この指摘自体は一理ある。現在の法制下でも消費者金融からも相手にしてもらえない人がヤミ金に走っている現状がある。消費者金融の金利が利息制限法に合わせて引き下げられるだけで消費者保護が進むと安易に考えてはならない。消費者金融業界も間違いなく、貸出基準を狭めてくることは間違いない。
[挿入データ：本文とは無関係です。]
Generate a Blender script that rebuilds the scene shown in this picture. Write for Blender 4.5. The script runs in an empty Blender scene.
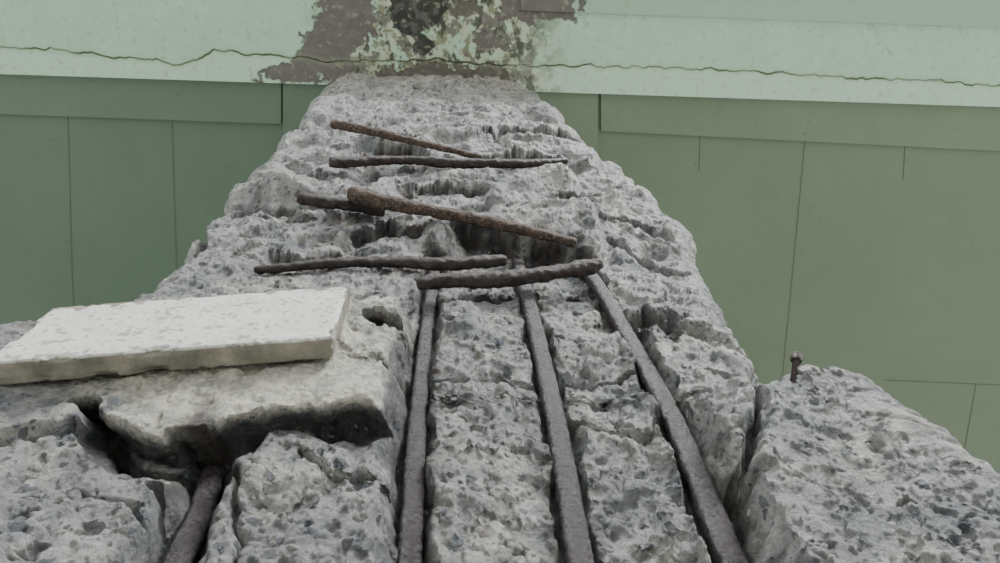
import bpy, bmesh, math, random
import numpy as np
from mathutils import Vector, Matrix, noise as mnoise
random.seed(3)
F=780.0; CX,CY=500.0,281.5
def nrm(v): v=np.array(v,float); return v/np.linalg.norm(v)
Zc=nrm((-50,311,-780)); Xc=np.array((1,-.02,-.072)); Xc=nrm(Xc-Zc*np.dot(Xc,Zc)); Yc=np.cross(Zc,Xc)
M=np.array([Xc,Yc,Zc]); C=np.array([0,-0.5,1.5])
def ray(px,py): return M@np.array([(px-CX)/F,(CY-py)/F,-1.0])
def P(px,py,h=0.0):
    d=ray(px,py); t=(-h-C[1])/d[1]; return C+d*t
def PZ(px,py,z):
    d=ray(px,py); t=(z-C[2])/d[2]; return C+d*t
def PL(pts,h=0.0): return [(P(a,b,h)[0],P(a,b,h)[2]) for a,b in pts]
Z0=P(430,79,0)[2]
# ---------------------------------------------------------------- numpy noise
rs=np.random.RandomState(7)
TG=rs.rand(8,256,256)*2*np.pi; TR=rs.rand(24,256,256)
TGC=np.cos(TG); TGS=np.sin(TG)
def perlin(x,y,s=0):
    xf0=np.floor(x); yf0=np.floor(y); xi=xf0.astype(np.int32); yi=yf0.astype(np.int32); xf=x-xf0; yf=y-yf0
    u=xf*xf*xf*(xf*(xf*6-15)+10); v=yf*yf*yf*(yf*(yf*6-15)+10)
    k=s%8
    def g(i,j):
        p=(xi+i+s*17)&255; q=(yi+j+s*31)&255; return TGC[k][p,q]*(xf-i)+TGS[k][p,q]*(yf-j)
    a=g(0,0);b=g(1,0);c=g(0,1);d=g(1,1)
    return ((a+(b-a)*u)*(1-v)+(c+(d-c)*u)*v)*1.5
def fbm(x,y,o=4,s=0,g=0.5):
    r=0;a=1
    for i in range(o):
        r=r+a*perlin(x,y,s+i); x=x*2.03+3.1; y=y*2.03+1.7; a*=g
    return r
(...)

その結果、はみ出される顧客が必ず出てくる。

しかし、「だからグレーゾーン金利を9年も認める」というのは筋違いで、業界が既得権益の延命を族議員が後押しするようなことは理屈が通らない。
この業界も本音のところでは「顧客第一」とはいえない。
むしろ早期に利息制限法に一本化するとともに、金利が改定されることによって、お金を借りられない人がどれくらい出てくると予想されるか、またそれへの対策をどうするかをもっと議論検討しておかねばならないのに、その議論はあまり聞こえてこないことが心配だ。

ポイント: この問題は、法制度の矛盾解消や、高金利の是正という問題だけでなく、「格差是正」、セーフテイーネット問題でもある。